The railway retirement bill would let the federally administered railroad pension system take some assets out of Treasury bonds and invest them in private securities instead.

The bill was approved by the House of Representatives in July, and has broad bipartisan support in the Senate, but has been caught up in the feud over what legislation should take precedence in the waning days of this year’s session.

The Republican attempt to load it down with energy legislation and a six-month moratorium on human embryo cloning was in part an attempt to force a debate on those issues — which Senate Majority Leader Tom Daschle, a South Dakota Democrat, has refused to bring to the floor until next year.

But the chamber overwhelmingly voted against the unwieldy Republican amendment on Monday evening, and Daschle spoofed the attempt.

“In all my years, I don’t recall a more unusual marriage of issues involving public policy than this one,” Daschle said.

AMENDMENTS TO DELAY CHANGES

The railway retirement plan would cut railroads’ payroll taxes while boosting retirees benefits, and it is backed by both the companies and the unions.

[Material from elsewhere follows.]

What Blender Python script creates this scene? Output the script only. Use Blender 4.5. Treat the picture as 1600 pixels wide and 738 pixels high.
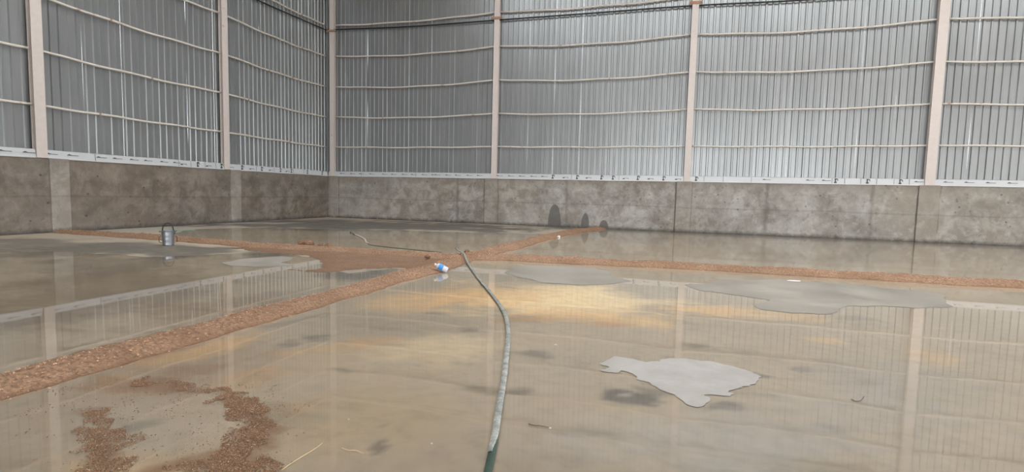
import bpy, bmesh, math, random
from mathutils import Vector, Matrix, noise
from mathutils.geometry import delaunay_2d_cdt
random.seed(7)
for o in list(bpy.data.objects): bpy.data.objects.remove(o)
sc = bpy.context.scene; COL = sc.collection
PI = math.pi

# ------------------------------------------------------------------ camera
F_PX, YAW, PITCH, ROLL = 824.7, .2968, .0800, .0245
CAM = Vector((16.066, -21.908, 1.3585))
FW = Vector((-math.sin(YAW)*math.cos(PITCH), math.cos(YAW)*math.cos(PITCH), -math.sin(PITCH)))
_r = FW.cross(Vector((0, 0, 1))).normalized(); _u = _r.cross(FW)
RT = _r*math.cos(ROLL) + _u*math.sin(ROLL); UP = -_r*math.sin(ROLL) + _u*math.cos(ROLL)
cd = bpy.data.cameras.new('camera'); cd.sensor_width = 36; cd.lens = F_PX/1600*36; cd.clip_end = 400
cam = bpy.data.objects.new('camera', cd); COL.objects.link(cam)
cam.matrix_world = Matrix(((RT.x, UP.x, -FW.x, CAM.x), (RT.y, UP.y, -FW.y, CAM.y), (RT.z, UP.z, -FW.z, CAM.z), (0, 0, 0, 1)))
sc.camera = cam

# ------------------------------------------------------------------ light
w = bpy.data.worlds.new('sky'); sc.world = w; w.use_nodes = True
bg = w.node_tree.nodes['Background']; bg.inputs[0].default_value = (.92, .96, 1.0, 1); bg.inputs[1].default_value = 3.2
sc.view_settings.view_transform = 'Standard'; sc.view_settings.look = 'None'
sc.view_settings.gamma = 1; sc.view_settings.use_curve_mapping = False
sc.view_settings.exposure = 0.75

# ------------------------------------------------------------------ measuring helpers (a pixel of the photograph to a place in the hall)
def ray(x, y): return FW*F_PX + RT*(x-800) - UP*(y-369)
def gnd(x, y, h=0.0):
    d = ray(x, y); t = (h-CAM.z)/d.z; return CAM + d*t
def bw(x, y, pl=0.0):
    d = ray(x, y); t = (pl-CAM.y)/d.y; return CAM + d*t
def lw(x, y, pl=0.0):
    d = ray(x, y); t = (pl-CAM.x)/d.x; return CAM + d*t

# ------------------------------------------------------------------ object helpers
def link(name, me, mat=None, parent=None):
    o = bpy.data.objects.new(name, me); COL.objects.link(o)
    if mat: me.materials.append(mat)
    if parent: o.parent = parent
    return o
def mesh(name, vs, fs, mat=None, parent=None, smooth=False):
    me = bpy.data.meshes.new(name); me.from_pydata([tuple(v) for v in vs], [], fs); me.update()
    if smooth: me.polygons.foreach_set('use_smooth', [True]*len(me.polygons))
    return link(name, me, mat, parent)
def frombm(name, bm, mat, parent=None, smooth=False):
    me = bpy.data.meshes.new(name); bm.to_mesh(me); bm.free()
    if smooth: me.polygons.foreach_set('use_smooth', [True]*len(me.polygons))
    return link(name, me, mat, parent)
def empty(name, loc, rz=0):
    o = bpy.data.objects.new(name, None); COL.objects.link(o); o.location = loc; o.rotation_euler.z = rz; o.empty_display_size = .1
    return o
def tag(o, label=None, cat=None, group=None, kind=None):
    if label: o['label'] = label
    if cat: o['category'] = cat
    if group: o['group'] = group
    if kind: o['kind'] = kind
    return o
def bx(bm, x0, x1, y0, y1, z0, z1, bev=0):
    r = bmesh.ops.create_cube(bm, size=1)
    for v in r['verts']:
        v.co = Vector((x0+(v.co.x+.5)*(x1-x0), y0+(v.co.y+.5)*(y1-y0), z0+(v.co.z+.5)*(z1-z0)))
    if bev:
        es = list({e for v in r['verts'] for e in v.link_edges})
        bmesh.ops.bevel(bm, geom=es, offset=bev, segments=2, affect='EDGES', profile=.5)
def tube(bm, pts, rad, n=10, flat=1.0, cap=True, square=False):
    pts = [Vector(p) for p in pts]; rings = []
    for i, p in enumerate(pts):
        t = (pts[min(i+1, len(pts)-1)]-pts[max(i-1, 0)]).normalized()
        up = Vector((0, 0, 1)) if abs(t.z) < .9 else Vector((1, 0, 0))
        a = t.cross(up).normalized(); b = a.cross(t)
        r = rad(i/(len(pts)-1)) if callable(rad) else rad
        ring = []
        for k in range(n):
            an = 2*PI*(k+.5)/n
            c, s = math.cos(an), math.sin(an)
            if square: m_ = max(abs(c), abs(s)); c /= m_; s /= m_
            ring.append(bm.verts.new(p + a*c*r + b*s*r*flat))
        rings.append(ring)
    for q in range(len(rings)-1):
        for k in range(n):
            bm.faces.new((rings[q][k], rings[q][(k+1) % n], rings[q+1][(k+1) % n], rings[q+1][k]))
    if cap: bm.faces.new(rings[0][::-1]); bm.faces.new(rings[-1])
def lathe(bm, prof, n=32, close=False):
    rings = []
    for r, z in prof:
        rings.append([bm.verts.new((r*math.cos(2*PI*k/n), r*math.sin(2*PI*k/n), z)) for k in range(n)])
    for q in range(len(rings)-1):
        for k in range(n): bm.faces.new((rings[q][k], rings[q][(k+1) % n], rings[q+1][(k+1) % n], rings[q+1][k]))
    if close: bm.faces.new(rings[0][::-1]); bm.faces.new(rings[-1])
def smoothpath(pts, per=8):
    out = []
    P = [pts[0]]+list(pts)+[pts[-1]]
    for i in range(1, len(P)-2):
        for k in range(per):
            t = k/per; a, b, c, d = P[i-1], P[i], P[i+1], P[i+2]
            out.append(.5*((2*b)+(c-a)*t+(2*a-5*b+4*c-d)*t*t+(3*b-a-3*c+d)*t**3))
    out.append(P[-2]); return out
def fbm(p, sc_=1.0, oc=4): return noise.fractal(Vector(p)*sc_, 1.0, 2.0, oc)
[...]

But it is opposed by several influential Senate Republicans, including Phil Gramm of Texas, and his aides said he had a fresh crop of amendments ready.

One would postpone the tax and benefit changes until the new private investments actually begin to earn income. Another would link the railway retirement age, which the bill proposes to lower to 60 in some cases, to the Social Security retirement age, which is moving from 65 to 67.

Last week Gramm mocked the bill as a shameless collusion of railway and labor interests at the expense of the taxpayer, who he said would have to back up the scheme if the proposed private investments go sour.

But on Monday Sen. Orrin Hatch, a Utah Republican, defended the measure, saying it had a clause that would help safeguard against a possible taxpayer bailout if things go wrong.

He said the clause would raise taxes on rail employers if pension fund reserves drop below four years’ worth of benefits.

“I could not disagree more with the suggestion that this legislation was some kind of underhanded attempt at wrongdoing by the retirees, workers, and employees in the industry,” Hatch said.